Mana Yenilenmesi de tükenen mananın meditatif bir biçimde yenilenmesidir ve kendi başına bir Zihinsel Kabiliyet [Intellectual Ability] olarak düşünülebilir. Genelde Mana zaten doğal yollarla, yani zaman geçtikçe yenilenir fakat bazen bu yenilenmeyi büyük ölçüde hızlandırmaya ihtiyaç duyarız, ki şu anda yerine getirmemiz gereken veya yerine getirmek istediğimiz işlevleri yerine getirebilelim. Bu özellikle Âlim kastı için önemli bir meseledir: Mesela okulda bir matematik sınavında olduğunuzu düşünün, fakat zaman geçtikçe (zihinsel) enerjiniz tükendi ve odaklanamaz hâle geldiniz. Bu durumda biraz durup soluklanmak – sınavın süre limitini etkilemeyecek biçimde – yaklaşık 30 saniye ile birkaç dakika zihni dinlendirmek Mana’yı yeniler ve zihinsel enerjiniz tüketiminden kaynaklanan baş ağrısı ve acıyı (veya bunun gibi Mana Tükenmesi’nden [Mana Depletion] kaynaklanan semptomları) da giderir.

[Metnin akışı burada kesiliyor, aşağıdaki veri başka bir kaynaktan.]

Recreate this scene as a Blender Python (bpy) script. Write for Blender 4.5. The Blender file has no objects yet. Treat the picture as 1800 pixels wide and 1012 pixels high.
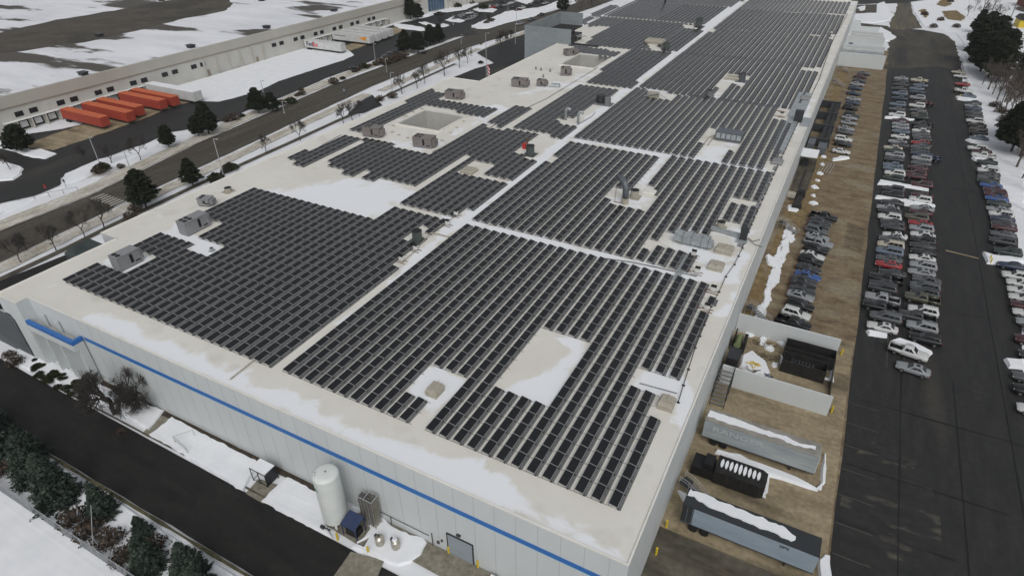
SKY_S=.13; SUN_E=.7; EXPO=-0.25; HAZE=0.00012
import bpy, math, random
import numpy as np
from mathutils import Vector, Matrix, noise
from mathutils.geometry import tessellate_polygon
random.seed(7)
C = bpy.context.scene.collection
CH = 65.0575                      # camera height above the yard
FPX = 1097.14
CR = (0.88297417, 0.46933164, -0.00918826)
CU = (-0.25087839, 0.48835138, 0.83580677)
CF = (-0.39675766, 0.73569065, -0.54894683)
def ray(px, py):
    a = (px-900)/FPX; b = -(py-506)/FPX
    return [CR[i]*a + CU[i]*b + CF[i] for i in range(3)]
def P(px, py, h=0.0):             # surveyed point of the photograph -> place at height h
    d = ray(px, py); t = (h-CH)/d[2]
    return (d[0]*t, d[1]*t)
def PX(px, py, x):
    d = ray(px, py); t = x/d[0]; return (x, d[1]*t, d[2]*t+CH)
def PY(px, py, y):
    d = ray(px, py); t = y/d[1]; return (d[0]*t, y, d[2]*t+CH)
def PL(pts, h=0.0): return [P(x, y, h) for x, y in pts]

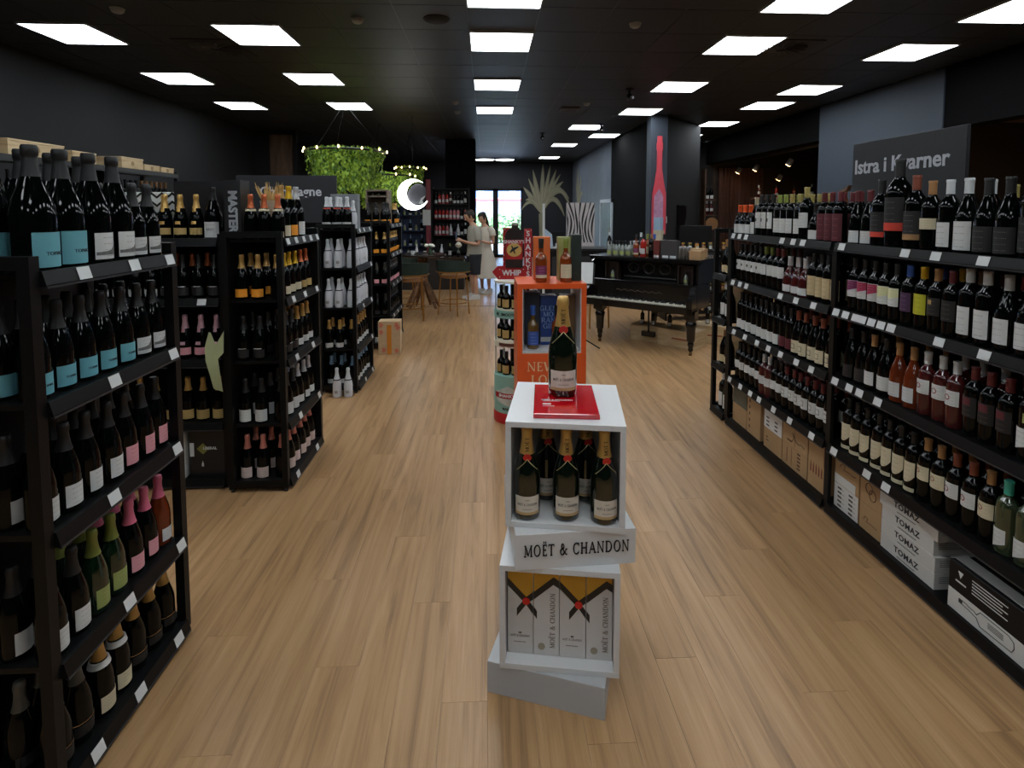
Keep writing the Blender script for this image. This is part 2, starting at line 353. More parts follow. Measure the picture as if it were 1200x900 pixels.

(Benzer senaryolar, mesela bir Sanat icrası için de düşünülebilir. Fakat bunu anlamak için Kişi’nin önce bir Zihinsel İş’e, artık takati kalmayıncaya kadar enerji sarf etmiş, yıkılmış, ve kalkmaya karar vermiş olması gerekir. Yani ancak bu Varoluşssal Kriz’den sonra böyle bir Kabiliyet’in kilidi açılabilir.)
Fakat sonuçta, hayal güçlerini kısırlaştırıp sadece Nicelik’e yönelik hâle getirenler asla böyle şeylerin/kabiliyetlerin varlığını bilemeyecekler. (Keza) böyle bir dertleri de yok, ve görünen dünyanın ötesinde bir anlam bulunduğuna da inanmıyorlar.